### [Records to use]
┌──
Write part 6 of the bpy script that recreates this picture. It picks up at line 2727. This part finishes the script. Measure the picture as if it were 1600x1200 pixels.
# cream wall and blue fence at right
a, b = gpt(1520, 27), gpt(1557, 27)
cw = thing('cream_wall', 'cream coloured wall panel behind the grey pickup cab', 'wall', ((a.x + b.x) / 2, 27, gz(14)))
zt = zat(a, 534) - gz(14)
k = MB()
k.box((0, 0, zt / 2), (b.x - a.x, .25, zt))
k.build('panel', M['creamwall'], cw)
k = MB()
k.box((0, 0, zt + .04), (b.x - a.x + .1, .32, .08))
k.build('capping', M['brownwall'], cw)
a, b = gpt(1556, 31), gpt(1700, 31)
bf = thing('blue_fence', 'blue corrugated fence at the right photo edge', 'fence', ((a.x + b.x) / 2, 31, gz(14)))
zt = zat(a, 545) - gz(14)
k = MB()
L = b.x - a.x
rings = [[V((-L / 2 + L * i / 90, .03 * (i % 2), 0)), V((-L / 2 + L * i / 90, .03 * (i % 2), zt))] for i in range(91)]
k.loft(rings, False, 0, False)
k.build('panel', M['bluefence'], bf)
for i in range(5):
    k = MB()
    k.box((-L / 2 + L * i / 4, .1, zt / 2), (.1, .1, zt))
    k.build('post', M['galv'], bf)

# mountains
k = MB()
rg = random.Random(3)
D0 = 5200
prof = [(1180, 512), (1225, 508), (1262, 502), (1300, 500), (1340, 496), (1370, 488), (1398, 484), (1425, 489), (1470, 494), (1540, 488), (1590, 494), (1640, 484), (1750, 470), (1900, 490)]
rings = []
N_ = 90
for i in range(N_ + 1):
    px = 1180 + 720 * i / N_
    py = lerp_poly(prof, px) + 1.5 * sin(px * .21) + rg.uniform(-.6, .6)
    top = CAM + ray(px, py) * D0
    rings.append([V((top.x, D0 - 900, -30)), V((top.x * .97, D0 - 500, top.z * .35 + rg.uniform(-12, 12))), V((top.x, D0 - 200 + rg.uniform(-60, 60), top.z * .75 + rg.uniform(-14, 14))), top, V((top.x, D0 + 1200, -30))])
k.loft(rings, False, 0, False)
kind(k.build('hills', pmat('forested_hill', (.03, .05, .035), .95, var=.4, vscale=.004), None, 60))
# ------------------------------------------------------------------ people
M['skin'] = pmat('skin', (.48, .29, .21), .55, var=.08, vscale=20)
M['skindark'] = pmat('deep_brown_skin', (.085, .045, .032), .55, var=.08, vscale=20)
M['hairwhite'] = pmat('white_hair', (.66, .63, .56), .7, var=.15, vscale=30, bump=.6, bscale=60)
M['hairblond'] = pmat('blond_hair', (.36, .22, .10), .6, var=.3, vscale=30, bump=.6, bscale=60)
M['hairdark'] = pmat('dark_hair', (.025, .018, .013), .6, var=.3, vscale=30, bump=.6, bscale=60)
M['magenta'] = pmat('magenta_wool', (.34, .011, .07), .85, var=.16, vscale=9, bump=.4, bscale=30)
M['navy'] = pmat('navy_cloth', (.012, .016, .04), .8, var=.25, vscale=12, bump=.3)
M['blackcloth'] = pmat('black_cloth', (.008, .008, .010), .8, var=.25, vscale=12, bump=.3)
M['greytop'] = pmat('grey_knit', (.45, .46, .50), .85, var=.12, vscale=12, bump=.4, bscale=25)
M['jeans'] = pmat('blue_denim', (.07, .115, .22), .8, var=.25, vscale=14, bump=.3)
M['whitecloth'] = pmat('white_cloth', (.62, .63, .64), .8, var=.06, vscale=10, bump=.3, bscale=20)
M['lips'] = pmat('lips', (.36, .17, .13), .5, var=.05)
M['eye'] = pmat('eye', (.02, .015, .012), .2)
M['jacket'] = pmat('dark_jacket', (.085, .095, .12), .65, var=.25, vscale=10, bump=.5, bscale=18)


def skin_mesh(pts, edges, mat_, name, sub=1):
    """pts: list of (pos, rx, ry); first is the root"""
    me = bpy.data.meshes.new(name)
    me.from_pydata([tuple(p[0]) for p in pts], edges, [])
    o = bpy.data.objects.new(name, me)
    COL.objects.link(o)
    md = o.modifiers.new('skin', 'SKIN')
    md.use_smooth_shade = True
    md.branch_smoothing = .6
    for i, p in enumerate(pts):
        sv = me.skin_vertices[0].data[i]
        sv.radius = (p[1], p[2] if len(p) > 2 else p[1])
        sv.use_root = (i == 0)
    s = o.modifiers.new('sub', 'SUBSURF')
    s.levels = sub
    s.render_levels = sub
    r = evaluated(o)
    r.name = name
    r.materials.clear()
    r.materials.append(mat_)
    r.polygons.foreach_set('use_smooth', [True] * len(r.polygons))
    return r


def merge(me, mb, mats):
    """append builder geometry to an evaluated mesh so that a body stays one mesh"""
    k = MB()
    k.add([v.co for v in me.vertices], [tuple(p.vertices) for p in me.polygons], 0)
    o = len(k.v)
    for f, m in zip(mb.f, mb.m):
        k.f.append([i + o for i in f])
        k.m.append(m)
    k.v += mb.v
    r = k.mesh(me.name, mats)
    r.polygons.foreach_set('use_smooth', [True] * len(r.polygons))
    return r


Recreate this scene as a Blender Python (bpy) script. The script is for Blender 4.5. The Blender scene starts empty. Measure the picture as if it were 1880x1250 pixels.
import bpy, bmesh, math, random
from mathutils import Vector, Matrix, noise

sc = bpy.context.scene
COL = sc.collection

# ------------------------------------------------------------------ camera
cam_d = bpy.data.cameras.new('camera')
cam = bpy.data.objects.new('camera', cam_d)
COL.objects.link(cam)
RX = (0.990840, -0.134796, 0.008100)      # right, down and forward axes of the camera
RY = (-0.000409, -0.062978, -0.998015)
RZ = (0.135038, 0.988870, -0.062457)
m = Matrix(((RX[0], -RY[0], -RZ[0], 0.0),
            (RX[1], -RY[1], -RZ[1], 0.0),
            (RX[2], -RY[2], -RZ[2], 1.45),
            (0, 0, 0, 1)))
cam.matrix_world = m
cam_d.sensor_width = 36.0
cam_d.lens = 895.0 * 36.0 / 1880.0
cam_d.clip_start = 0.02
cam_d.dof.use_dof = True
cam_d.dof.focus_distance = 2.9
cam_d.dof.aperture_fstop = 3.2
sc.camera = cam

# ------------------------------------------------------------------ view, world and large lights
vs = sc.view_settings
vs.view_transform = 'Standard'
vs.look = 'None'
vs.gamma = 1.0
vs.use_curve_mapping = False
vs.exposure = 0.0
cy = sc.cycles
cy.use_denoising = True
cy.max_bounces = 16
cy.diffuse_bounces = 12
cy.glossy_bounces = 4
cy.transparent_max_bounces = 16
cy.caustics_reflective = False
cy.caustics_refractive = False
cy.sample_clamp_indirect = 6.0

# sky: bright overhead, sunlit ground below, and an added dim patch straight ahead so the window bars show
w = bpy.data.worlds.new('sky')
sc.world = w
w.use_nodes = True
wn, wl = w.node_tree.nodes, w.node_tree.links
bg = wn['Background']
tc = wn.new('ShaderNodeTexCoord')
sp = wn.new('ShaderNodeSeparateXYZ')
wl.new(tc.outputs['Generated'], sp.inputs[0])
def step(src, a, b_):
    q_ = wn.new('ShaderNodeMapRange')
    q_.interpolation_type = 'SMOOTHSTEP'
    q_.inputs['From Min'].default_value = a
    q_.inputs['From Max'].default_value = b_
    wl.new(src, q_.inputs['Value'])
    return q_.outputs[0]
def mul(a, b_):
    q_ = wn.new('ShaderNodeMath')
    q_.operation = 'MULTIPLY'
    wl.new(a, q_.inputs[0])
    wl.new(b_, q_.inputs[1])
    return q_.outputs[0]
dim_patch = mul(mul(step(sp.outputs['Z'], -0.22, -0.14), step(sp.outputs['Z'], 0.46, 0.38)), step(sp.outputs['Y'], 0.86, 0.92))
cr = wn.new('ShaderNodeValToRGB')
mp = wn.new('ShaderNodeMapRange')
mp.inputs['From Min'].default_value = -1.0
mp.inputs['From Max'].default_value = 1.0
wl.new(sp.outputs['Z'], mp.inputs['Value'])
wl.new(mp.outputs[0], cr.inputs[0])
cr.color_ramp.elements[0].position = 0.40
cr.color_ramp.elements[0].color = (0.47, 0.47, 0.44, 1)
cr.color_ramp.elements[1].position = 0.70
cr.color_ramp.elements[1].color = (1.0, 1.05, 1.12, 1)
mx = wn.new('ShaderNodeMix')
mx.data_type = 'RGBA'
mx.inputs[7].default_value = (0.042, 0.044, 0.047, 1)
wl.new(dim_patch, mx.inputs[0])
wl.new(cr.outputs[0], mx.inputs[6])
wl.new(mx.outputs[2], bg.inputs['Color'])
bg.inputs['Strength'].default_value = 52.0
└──
### [Request]
Please print exactly what appears from the first line of the data through the line with "k.build('post', M['galv'], bf)", including both of those lines and nothing past them.

### [Solution below]
Write part 6 of the bpy script that recreates this picture. It picks up at line 2727. This part finishes the script. Measure the picture as if it were 1600x1200 pixels.
# cream wall and blue fence at right
a, b = gpt(1520, 27), gpt(1557, 27)
cw = thing('cream_wall', 'cream coloured wall panel behind the grey pickup cab', 'wall', ((a.x + b.x) / 2, 27, gz(14)))
zt = zat(a, 534) - gz(14)
k = MB()
k.box((0, 0, zt / 2), (b.x - a.x, .25, zt))
k.build('panel', M['creamwall'], cw)
k = MB()
k.box((0, 0, zt + .04), (b.x - a.x + .1, .32, .08))
k.build('capping', M['brownwall'], cw)
a, b = gpt(1556, 31), gpt(1700, 31)
bf = thing('blue_fence', 'blue corrugated fence at the right photo edge', 'fence', ((a.x + b.x) / 2, 31, gz(14)))
zt = zat(a, 545) - gz(14)
k = MB()
L = b.x - a.x
rings = [[V((-L / 2 + L * i / 90, .03 * (i % 2), 0)), V((-L / 2 + L * i / 90, .03 * (i % 2), zt))] for i in range(91)]
k.loft(rings, False, 0, False)
k.build('panel', M['bluefence'], bf)
for i in range(5):
    k = MB()
    k.box((-L / 2 + L * i / 4, .1, zt / 2), (.1, .1, zt))
    k.build('post', M['galv'], bf)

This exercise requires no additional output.